Print each line exactly as it is given.
--- Start Raw data ---
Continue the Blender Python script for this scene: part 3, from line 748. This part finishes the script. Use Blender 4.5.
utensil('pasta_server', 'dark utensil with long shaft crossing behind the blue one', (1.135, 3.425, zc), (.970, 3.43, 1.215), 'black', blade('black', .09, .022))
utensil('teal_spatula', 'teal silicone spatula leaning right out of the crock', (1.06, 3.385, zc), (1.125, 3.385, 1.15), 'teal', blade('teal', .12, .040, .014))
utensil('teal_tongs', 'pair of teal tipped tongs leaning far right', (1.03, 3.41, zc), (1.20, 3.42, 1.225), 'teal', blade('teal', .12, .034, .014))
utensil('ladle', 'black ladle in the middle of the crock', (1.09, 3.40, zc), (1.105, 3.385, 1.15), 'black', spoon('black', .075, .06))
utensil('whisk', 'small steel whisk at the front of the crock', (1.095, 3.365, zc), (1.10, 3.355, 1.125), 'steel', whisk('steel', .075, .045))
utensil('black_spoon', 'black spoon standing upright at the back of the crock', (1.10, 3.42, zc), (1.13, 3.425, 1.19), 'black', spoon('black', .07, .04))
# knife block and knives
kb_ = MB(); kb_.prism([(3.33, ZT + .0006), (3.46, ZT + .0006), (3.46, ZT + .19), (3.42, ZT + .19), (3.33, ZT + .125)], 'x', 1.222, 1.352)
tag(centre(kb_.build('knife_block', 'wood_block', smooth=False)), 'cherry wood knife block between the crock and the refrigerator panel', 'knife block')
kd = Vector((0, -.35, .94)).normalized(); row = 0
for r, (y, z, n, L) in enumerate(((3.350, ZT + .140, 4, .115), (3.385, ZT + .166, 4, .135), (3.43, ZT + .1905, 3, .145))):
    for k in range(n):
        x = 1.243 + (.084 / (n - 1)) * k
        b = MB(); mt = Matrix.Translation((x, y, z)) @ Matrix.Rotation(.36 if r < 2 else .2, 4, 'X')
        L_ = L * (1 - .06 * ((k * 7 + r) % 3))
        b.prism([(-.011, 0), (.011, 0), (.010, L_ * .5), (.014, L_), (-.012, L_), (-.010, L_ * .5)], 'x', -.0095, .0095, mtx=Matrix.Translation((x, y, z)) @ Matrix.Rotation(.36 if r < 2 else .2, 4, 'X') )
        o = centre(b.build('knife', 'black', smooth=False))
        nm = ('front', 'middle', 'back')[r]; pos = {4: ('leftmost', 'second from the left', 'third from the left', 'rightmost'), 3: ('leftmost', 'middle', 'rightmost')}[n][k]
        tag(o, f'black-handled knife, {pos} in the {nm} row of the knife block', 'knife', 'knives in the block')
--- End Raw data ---
= Finished task =
Continue the Blender Python script for this scene: part 3, from line 748. This part finishes the script. Use Blender 4.5.
utensil('pasta_server', 'dark utensil with long shaft crossing behind the blue one', (1.135, 3.425, zc), (.970, 3.43, 1.215), 'black', blade('black', .09, .022))
utensil('teal_spatula', 'teal silicone spatula leaning right out of the crock', (1.06, 3.385, zc), (1.125, 3.385, 1.15), 'teal', blade('teal', .12, .040, .014))
utensil('teal_tongs', 'pair of teal tipped tongs leaning far right', (1.03, 3.41, zc), (1.20, 3.42, 1.225), 'teal', blade('teal', .12, .034, .014))
utensil('ladle', 'black ladle in the middle of the crock', (1.09, 3.40, zc), (1.105, 3.385, 1.15), 'black', spoon('black', .075, .06))
utensil('whisk', 'small steel whisk at the front of the crock', (1.095, 3.365, zc), (1.10, 3.355, 1.125), 'steel', whisk('steel', .075, .045))
utensil('black_spoon', 'black spoon standing upright at the back of the crock', (1.10, 3.42, zc), (1.13, 3.425, 1.19), 'black', spoon('black', .07, .04))
# knife block and knives
kb_ = MB(); kb_.prism([(3.33, ZT + .0006), (3.46, ZT + .0006), (3.46, ZT + .19), (3.42, ZT + .19), (3.33, ZT + .125)], 'x', 1.222, 1.352)
tag(centre(kb_.build('knife_block', 'wood_block', smooth=False)), 'cherry wood knife block between the crock and the refrigerator panel', 'knife block')
kd = Vector((0, -.35, .94)).normalized(); row = 0
for r, (y, z, n, L) in enumerate(((3.350, ZT + .140, 4, .115), (3.385, ZT + .166, 4, .135), (3.43, ZT + .1905, 3, .145))):
    for k in range(n):
        x = 1.243 + (.084 / (n - 1)) * k
        b = MB(); mt = Matrix.Translation((x, y, z)) @ Matrix.Rotation(.36 if r < 2 else .2, 4, 'X')
        L_ = L * (1 - .06 * ((k * 7 + r) % 3))
        b.prism([(-.011, 0), (.011, 0), (.010, L_ * .5), (.014, L_), (-.012, L_), (-.010, L_ * .5)], 'x', -.0095, .0095, mtx=Matrix.Translation((x, y, z)) @ Matrix.Rotation(.36 if r < 2 else .2, 4, 'X') )
        o = centre(b.build('knife', 'black', smooth=False))
        nm = ('front', 'middle', 'back')[r]; pos = {4: ('leftmost', 'second from the left', 'third from the left', 'rightmost'), 3: ('leftmost', 'middle', 'rightmost')}[n][k]
        tag(o, f'black-handled knife, {pos} in the {nm} row of the knife block', 'knife', 'knives in the block')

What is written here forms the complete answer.